Exercise description:
In the listing below, find the line with "L=nt.links.new", then repeat exactly every line from the top through that one.

Source data:

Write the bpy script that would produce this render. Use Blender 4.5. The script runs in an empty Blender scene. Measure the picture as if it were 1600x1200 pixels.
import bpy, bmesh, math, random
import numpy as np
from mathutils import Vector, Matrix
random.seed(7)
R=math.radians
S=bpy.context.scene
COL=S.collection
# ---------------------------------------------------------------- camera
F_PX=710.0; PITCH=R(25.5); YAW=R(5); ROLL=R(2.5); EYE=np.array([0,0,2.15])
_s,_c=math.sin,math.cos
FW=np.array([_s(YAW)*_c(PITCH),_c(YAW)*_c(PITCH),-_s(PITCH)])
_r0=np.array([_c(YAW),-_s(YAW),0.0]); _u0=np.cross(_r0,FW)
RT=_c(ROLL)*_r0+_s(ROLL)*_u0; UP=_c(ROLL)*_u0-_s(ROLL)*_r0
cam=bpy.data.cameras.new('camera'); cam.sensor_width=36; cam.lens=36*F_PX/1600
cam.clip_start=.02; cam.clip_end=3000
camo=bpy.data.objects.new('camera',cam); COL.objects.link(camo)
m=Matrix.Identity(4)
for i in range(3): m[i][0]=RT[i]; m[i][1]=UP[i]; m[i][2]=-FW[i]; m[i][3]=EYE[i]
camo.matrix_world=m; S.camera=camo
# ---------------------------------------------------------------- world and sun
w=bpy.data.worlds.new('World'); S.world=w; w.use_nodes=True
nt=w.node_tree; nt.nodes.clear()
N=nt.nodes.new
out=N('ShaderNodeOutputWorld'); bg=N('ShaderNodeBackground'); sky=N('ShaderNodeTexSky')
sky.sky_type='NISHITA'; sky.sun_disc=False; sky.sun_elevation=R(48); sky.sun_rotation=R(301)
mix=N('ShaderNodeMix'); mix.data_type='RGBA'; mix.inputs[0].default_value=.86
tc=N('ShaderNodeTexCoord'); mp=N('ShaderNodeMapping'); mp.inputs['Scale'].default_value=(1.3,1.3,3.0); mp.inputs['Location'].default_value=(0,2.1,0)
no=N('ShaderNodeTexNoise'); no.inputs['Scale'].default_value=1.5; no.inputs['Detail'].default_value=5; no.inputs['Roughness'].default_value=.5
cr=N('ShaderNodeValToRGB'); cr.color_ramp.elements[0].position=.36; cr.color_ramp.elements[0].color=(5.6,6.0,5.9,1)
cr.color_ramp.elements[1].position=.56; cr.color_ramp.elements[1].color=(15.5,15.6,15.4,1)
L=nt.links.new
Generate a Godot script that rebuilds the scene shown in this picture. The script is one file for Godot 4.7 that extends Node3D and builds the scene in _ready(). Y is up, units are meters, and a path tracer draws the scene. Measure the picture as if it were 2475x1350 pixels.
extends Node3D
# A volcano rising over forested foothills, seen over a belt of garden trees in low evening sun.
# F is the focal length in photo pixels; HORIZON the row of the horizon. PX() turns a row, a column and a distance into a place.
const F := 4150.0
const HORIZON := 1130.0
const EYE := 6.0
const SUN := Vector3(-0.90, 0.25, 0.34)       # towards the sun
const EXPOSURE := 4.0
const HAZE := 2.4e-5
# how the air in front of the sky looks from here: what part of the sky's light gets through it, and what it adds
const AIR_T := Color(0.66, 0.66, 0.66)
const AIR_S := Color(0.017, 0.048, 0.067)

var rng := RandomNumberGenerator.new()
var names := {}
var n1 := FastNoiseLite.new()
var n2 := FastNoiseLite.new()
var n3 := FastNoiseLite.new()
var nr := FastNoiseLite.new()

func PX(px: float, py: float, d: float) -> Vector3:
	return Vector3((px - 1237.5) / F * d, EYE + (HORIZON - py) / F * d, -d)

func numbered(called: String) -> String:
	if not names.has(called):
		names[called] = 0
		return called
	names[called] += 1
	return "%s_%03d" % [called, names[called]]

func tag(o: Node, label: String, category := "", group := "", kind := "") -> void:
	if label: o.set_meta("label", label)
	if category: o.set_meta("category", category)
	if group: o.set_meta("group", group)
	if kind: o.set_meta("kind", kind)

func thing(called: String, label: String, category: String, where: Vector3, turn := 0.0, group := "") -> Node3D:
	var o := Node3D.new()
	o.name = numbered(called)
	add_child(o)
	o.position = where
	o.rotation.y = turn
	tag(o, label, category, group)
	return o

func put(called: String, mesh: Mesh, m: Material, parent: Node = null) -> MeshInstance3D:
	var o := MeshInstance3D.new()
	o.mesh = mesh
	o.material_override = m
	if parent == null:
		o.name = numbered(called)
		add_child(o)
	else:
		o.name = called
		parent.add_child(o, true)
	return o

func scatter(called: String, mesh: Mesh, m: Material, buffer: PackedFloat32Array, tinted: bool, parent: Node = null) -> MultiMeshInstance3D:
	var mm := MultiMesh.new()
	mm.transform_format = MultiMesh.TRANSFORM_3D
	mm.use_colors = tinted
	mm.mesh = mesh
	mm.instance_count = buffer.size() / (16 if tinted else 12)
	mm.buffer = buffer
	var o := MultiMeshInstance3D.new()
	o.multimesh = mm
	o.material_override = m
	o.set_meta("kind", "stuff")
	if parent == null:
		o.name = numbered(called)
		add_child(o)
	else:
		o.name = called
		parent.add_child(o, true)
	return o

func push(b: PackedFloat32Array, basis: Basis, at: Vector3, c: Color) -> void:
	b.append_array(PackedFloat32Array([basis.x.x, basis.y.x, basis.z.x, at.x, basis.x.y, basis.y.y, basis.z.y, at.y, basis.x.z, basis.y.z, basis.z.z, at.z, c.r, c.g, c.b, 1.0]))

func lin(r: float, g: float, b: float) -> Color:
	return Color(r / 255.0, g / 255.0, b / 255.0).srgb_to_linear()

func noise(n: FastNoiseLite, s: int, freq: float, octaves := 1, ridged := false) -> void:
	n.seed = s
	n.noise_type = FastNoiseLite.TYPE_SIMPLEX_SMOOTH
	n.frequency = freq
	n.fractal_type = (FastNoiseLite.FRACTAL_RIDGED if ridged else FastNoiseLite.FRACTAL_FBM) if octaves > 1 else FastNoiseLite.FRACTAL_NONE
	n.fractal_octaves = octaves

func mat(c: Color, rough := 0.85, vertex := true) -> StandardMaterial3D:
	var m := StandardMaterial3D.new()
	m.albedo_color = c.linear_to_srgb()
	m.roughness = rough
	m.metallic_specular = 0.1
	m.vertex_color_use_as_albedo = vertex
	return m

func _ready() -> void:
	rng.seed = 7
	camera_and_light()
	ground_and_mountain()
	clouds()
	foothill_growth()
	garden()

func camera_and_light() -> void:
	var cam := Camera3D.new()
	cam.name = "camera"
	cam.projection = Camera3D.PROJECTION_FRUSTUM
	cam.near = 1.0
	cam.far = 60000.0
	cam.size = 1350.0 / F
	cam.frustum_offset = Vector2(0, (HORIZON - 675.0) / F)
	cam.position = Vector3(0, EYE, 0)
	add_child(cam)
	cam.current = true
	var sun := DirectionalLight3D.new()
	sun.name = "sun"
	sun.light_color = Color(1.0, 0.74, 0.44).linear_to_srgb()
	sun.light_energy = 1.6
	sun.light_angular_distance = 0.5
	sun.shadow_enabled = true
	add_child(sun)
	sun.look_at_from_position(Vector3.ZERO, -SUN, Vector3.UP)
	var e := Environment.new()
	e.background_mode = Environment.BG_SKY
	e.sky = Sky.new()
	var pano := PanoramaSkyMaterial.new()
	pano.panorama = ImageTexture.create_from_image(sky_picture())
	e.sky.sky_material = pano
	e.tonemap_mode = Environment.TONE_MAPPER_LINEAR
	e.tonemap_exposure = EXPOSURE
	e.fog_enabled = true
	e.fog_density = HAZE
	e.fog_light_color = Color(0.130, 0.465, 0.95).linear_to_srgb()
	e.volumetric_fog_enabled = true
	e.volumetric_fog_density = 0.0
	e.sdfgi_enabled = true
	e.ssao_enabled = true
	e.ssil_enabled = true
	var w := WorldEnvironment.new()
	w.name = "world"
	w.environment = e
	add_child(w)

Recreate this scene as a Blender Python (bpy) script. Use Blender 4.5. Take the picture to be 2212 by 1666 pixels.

The solution:
Write the bpy script that would produce this render. Use Blender 4.5. The script runs in an empty Blender scene. Measure the picture as if it were 1600x1200 pixels.
import bpy, bmesh, math, random
import numpy as np
from mathutils import Vector, Matrix
random.seed(7)
R=math.radians
S=bpy.context.scene
COL=S.collection
# ---------------------------------------------------------------- camera
F_PX=710.0; PITCH=R(25.5); YAW=R(5); ROLL=R(2.5); EYE=np.array([0,0,2.15])
_s,_c=math.sin,math.cos
FW=np.array([_s(YAW)*_c(PITCH),_c(YAW)*_c(PITCH),-_s(PITCH)])
_r0=np.array([_c(YAW),-_s(YAW),0.0]); _u0=np.cross(_r0,FW)
RT=_c(ROLL)*_r0+_s(ROLL)*_u0; UP=_c(ROLL)*_u0-_s(ROLL)*_r0
cam=bpy.data.cameras.new('camera'); cam.sensor_width=36; cam.lens=36*F_PX/1600
cam.clip_start=.02; cam.clip_end=3000
camo=bpy.data.objects.new('camera',cam); COL.objects.link(camo)
m=Matrix.Identity(4)
for i in range(3): m[i][0]=RT[i]; m[i][1]=UP[i]; m[i][2]=-FW[i]; m[i][3]=EYE[i]
camo.matrix_world=m; S.camera=camo
# ---------------------------------------------------------------- world and sun
w=bpy.data.worlds.new('World'); S.world=w; w.use_nodes=True
nt=w.node_tree; nt.nodes.clear()
N=nt.nodes.new
out=N('ShaderNodeOutputWorld'); bg=N('ShaderNodeBackground'); sky=N('ShaderNodeTexSky')
sky.sky_type='NISHITA'; sky.sun_disc=False; sky.sun_elevation=R(48); sky.sun_rotation=R(301)
mix=N('ShaderNodeMix'); mix.data_type='RGBA'; mix.inputs[0].default_value=.86
tc=N('ShaderNodeTexCoord'); mp=N('ShaderNodeMapping'); mp.inputs['Scale'].default_value=(1.3,1.3,3.0); mp.inputs['Location'].default_value=(0,2.1,0)
no=N('ShaderNodeTexNoise'); no.inputs['Scale'].default_value=1.5; no.inputs['Detail'].default_value=5; no.inputs['Roughness'].default_value=.5
cr=N('ShaderNodeValToRGB'); cr.color_ramp.elements[0].position=.36; cr.color_ramp.elements[0].color=(5.6,6.0,5.9,1)
cr.color_ramp.elements[1].position=.56; cr.color_ramp.elements[1].color=(15.5,15.6,15.4,1)
L=nt.links.new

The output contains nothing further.